→ DATASET SECTION:
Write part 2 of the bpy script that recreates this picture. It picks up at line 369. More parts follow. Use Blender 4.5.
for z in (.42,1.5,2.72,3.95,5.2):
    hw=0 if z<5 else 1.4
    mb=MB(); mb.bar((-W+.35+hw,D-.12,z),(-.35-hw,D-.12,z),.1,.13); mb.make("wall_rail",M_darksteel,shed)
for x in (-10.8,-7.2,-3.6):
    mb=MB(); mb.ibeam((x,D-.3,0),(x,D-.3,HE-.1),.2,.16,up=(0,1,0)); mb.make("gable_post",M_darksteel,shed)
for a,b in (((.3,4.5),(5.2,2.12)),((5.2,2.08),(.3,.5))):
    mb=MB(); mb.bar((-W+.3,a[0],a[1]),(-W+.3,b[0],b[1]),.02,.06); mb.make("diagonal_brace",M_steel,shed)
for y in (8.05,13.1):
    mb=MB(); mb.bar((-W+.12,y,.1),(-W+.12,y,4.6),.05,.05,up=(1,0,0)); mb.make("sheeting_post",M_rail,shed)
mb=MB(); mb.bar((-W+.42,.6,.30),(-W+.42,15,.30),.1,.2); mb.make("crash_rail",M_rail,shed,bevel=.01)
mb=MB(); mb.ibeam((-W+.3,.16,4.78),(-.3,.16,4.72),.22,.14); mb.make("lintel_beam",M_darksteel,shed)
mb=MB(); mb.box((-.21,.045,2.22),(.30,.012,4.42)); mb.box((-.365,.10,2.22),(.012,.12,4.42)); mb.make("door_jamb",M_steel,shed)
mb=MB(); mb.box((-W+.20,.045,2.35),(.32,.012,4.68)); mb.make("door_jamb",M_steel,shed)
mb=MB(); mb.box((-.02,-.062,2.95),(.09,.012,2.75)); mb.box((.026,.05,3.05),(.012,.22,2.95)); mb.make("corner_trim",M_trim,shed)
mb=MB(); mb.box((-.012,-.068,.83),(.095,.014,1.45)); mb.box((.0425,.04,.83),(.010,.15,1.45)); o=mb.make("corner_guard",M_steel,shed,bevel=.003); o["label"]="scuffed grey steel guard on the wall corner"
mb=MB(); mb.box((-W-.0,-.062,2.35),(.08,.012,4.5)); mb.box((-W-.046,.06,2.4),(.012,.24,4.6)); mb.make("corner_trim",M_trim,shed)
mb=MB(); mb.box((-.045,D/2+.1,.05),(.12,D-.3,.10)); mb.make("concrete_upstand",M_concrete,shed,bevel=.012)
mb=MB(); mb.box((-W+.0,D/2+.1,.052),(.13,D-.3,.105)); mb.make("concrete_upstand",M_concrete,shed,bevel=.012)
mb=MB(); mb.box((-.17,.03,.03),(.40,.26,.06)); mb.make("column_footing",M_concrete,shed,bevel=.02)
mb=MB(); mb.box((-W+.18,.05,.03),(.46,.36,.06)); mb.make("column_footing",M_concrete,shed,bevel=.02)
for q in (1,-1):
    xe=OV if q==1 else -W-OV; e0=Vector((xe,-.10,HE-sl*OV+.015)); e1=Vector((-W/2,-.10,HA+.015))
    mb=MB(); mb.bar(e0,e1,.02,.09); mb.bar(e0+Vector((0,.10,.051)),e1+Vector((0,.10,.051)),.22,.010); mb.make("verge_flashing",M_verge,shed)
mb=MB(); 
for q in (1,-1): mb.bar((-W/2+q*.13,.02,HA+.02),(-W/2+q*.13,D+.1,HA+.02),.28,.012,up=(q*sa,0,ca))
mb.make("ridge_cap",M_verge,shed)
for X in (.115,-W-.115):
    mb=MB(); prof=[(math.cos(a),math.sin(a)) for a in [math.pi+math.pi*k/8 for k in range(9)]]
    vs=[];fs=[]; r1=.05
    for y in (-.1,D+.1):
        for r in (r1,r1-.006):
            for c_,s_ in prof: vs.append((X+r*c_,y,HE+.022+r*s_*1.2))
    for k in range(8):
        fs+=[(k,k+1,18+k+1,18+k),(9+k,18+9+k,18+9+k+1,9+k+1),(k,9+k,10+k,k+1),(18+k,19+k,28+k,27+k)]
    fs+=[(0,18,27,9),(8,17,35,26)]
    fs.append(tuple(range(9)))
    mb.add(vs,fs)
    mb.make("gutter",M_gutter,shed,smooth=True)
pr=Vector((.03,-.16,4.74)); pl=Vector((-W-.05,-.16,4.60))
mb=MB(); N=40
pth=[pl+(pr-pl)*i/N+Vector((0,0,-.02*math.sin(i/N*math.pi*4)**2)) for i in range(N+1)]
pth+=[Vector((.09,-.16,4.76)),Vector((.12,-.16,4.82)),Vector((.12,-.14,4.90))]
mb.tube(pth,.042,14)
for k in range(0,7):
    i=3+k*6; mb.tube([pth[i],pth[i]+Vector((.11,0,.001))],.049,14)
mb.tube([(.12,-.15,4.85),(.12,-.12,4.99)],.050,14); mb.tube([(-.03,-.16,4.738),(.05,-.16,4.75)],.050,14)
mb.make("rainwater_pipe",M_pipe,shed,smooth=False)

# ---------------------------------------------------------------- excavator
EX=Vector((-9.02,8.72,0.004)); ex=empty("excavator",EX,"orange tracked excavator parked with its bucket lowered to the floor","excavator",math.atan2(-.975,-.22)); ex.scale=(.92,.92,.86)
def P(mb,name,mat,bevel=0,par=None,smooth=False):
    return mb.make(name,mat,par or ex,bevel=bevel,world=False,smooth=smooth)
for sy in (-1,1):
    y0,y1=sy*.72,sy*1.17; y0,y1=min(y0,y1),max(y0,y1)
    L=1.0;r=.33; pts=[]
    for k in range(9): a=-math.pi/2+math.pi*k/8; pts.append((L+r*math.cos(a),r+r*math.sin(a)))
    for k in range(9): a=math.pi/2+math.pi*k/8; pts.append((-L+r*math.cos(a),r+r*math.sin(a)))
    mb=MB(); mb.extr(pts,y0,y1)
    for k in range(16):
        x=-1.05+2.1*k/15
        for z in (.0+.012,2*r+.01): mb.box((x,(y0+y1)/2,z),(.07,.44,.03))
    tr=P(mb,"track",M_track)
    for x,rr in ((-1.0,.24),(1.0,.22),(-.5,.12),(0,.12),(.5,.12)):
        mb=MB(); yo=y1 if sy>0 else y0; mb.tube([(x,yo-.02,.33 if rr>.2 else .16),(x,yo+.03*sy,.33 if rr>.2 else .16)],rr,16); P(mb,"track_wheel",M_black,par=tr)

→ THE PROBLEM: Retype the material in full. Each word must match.

→ PROBLEM SOLUTION:
Write part 2 of the bpy script that recreates this picture. It picks up at line 369. More parts follow. Use Blender 4.5.
for z in (.42,1.5,2.72,3.95,5.2):
    hw=0 if z<5 else 1.4
    mb=MB(); mb.bar((-W+.35+hw,D-.12,z),(-.35-hw,D-.12,z),.1,.13); mb.make("wall_rail",M_darksteel,shed)
for x in (-10.8,-7.2,-3.6):
    mb=MB(); mb.ibeam((x,D-.3,0),(x,D-.3,HE-.1),.2,.16,up=(0,1,0)); mb.make("gable_post",M_darksteel,shed)
for a,b in (((.3,4.5),(5.2,2.12)),((5.2,2.08),(.3,.5))):
    mb=MB(); mb.bar((-W+.3,a[0],a[1]),(-W+.3,b[0],b[1]),.02,.06); mb.make("diagonal_brace",M_steel,shed)
for y in (8.05,13.1):
    mb=MB(); mb.bar((-W+.12,y,.1),(-W+.12,y,4.6),.05,.05,up=(1,0,0)); mb.make("sheeting_post",M_rail,shed)
mb=MB(); mb.bar((-W+.42,.6,.30),(-W+.42,15,.30),.1,.2); mb.make("crash_rail",M_rail,shed,bevel=.01)
mb=MB(); mb.ibeam((-W+.3,.16,4.78),(-.3,.16,4.72),.22,.14); mb.make("lintel_beam",M_darksteel,shed)
mb=MB(); mb.box((-.21,.045,2.22),(.30,.012,4.42)); mb.box((-.365,.10,2.22),(.012,.12,4.42)); mb.make("door_jamb",M_steel,shed)
mb=MB(); mb.box((-W+.20,.045,2.35),(.32,.012,4.68)); mb.make("door_jamb",M_steel,shed)
mb=MB(); mb.box((-.02,-.062,2.95),(.09,.012,2.75)); mb.box((.026,.05,3.05),(.012,.22,2.95)); mb.make("corner_trim",M_trim,shed)
mb=MB(); mb.box((-.012,-.068,.83),(.095,.014,1.45)); mb.box((.0425,.04,.83),(.010,.15,1.45)); o=mb.make("corner_guard",M_steel,shed,bevel=.003); o["label"]="scuffed grey steel guard on the wall corner"
mb=MB(); mb.box((-W-.0,-.062,2.35),(.08,.012,4.5)); mb.box((-W-.046,.06,2.4),(.012,.24,4.6)); mb.make("corner_trim",M_trim,shed)
mb=MB(); mb.box((-.045,D/2+.1,.05),(.12,D-.3,.10)); mb.make("concrete_upstand",M_concrete,shed,bevel=.012)
mb=MB(); mb.box((-W+.0,D/2+.1,.052),(.13,D-.3,.105)); mb.make("concrete_upstand",M_concrete,shed,bevel=.012)
mb=MB(); mb.box((-.17,.03,.03),(.40,.26,.06)); mb.make("column_footing",M_concrete,shed,bevel=.02)
mb=MB(); mb.box((-W+.18,.05,.03),(.46,.36,.06)); mb.make("column_footing",M_concrete,shed,bevel=.02)
for q in (1,-1):
    xe=OV if q==1 else -W-OV; e0=Vector((xe,-.10,HE-sl*OV+.015)); e1=Vector((-W/2,-.10,HA+.015))
    mb=MB(); mb.bar(e0,e1,.02,.09); mb.bar(e0+Vector((0,.10,.051)),e1+Vector((0,.10,.051)),.22,.010); mb.make("verge_flashing",M_verge,shed)
mb=MB(); 
for q in (1,-1): mb.bar((-W/2+q*.13,.02,HA+.02),(-W/2+q*.13,D+.1,HA+.02),.28,.012,up=(q*sa,0,ca))
mb.make("ridge_cap",M_verge,shed)
for X in (.115,-W-.115):
    mb=MB(); prof=[(math.cos(a),math.sin(a)) for a in [math.pi+math.pi*k/8 for k in range(9)]]
    vs=[];fs=[]; r1=.05
    for y in (-.1,D+.1):
        for r in (r1,r1-.006):
            for c_,s_ in prof: vs.append((X+r*c_,y,HE+.022+r*s_*1.2))
    for k in range(8):
        fs+=[(k,k+1,18+k+1,18+k),(9+k,18+9+k,18+9+k+1,9+k+1),(k,9+k,10+k,k+1),(18+k,19+k,28+k,27+k)]
    fs+=[(0,18,27,9),(8,17,35,26)]
    fs.append(tuple(range(9)))
    mb.add(vs,fs)
    mb.make("gutter",M_gutter,shed,smooth=True)
pr=Vector((.03,-.16,4.74)); pl=Vector((-W-.05,-.16,4.60))
mb=MB(); N=40
pth=[pl+(pr-pl)*i/N+Vector((0,0,-.02*math.sin(i/N*math.pi*4)**2)) for i in range(N+1)]
pth+=[Vector((.09,-.16,4.76)),Vector((.12,-.16,4.82)),Vector((.12,-.14,4.90))]
mb.tube(pth,.042,14)
for k in range(0,7):
    i=3+k*6; mb.tube([pth[i],pth[i]+Vector((.11,0,.001))],.049,14)
mb.tube([(.12,-.15,4.85),(.12,-.12,4.99)],.050,14); mb.tube([(-.03,-.16,4.738),(.05,-.16,4.75)],.050,14)
mb.make("rainwater_pipe",M_pipe,shed,smooth=False)

# ---------------------------------------------------------------- excavator
EX=Vector((-9.02,8.72,0.004)); ex=empty("excavator",EX,"orange tracked excavator parked with its bucket lowered to the floor","excavator",math.atan2(-.975,-.22)); ex.scale=(.92,.92,.86)
def P(mb,name,mat,bevel=0,par=None,smooth=False):
    return mb.make(name,mat,par or ex,bevel=bevel,world=False,smooth=smooth)
for sy in (-1,1):
    y0,y1=sy*.72,sy*1.17; y0,y1=min(y0,y1),max(y0,y1)
    L=1.0;r=.33; pts=[]
    for k in range(9): a=-math.pi/2+math.pi*k/8; pts.append((L+r*math.cos(a),r+r*math.sin(a)))
    for k in range(9): a=math.pi/2+math.pi*k/8; pts.append((-L+r*math.cos(a),r+r*math.sin(a)))
    mb=MB(); mb.extr(pts,y0,y1)
    for k in range(16):
        x=-1.05+2.1*k/15
        for z in (.0+.012,2*r+.01): mb.box((x,(y0+y1)/2,z),(.07,.44,.03))
    tr=P(mb,"track",M_track)
    for x,rr in ((-1.0,.24),(1.0,.22),(-.5,.12),(0,.12),(.5,.12)):
        mb=MB(); yo=y1 if sy>0 else y0; mb.tube([(x,yo-.02,.33 if rr>.2 else .16),(x,yo+.03*sy,.33 if rr>.2 else .16)],rr,16); P(mb,"track_wheel",M_black,par=tr)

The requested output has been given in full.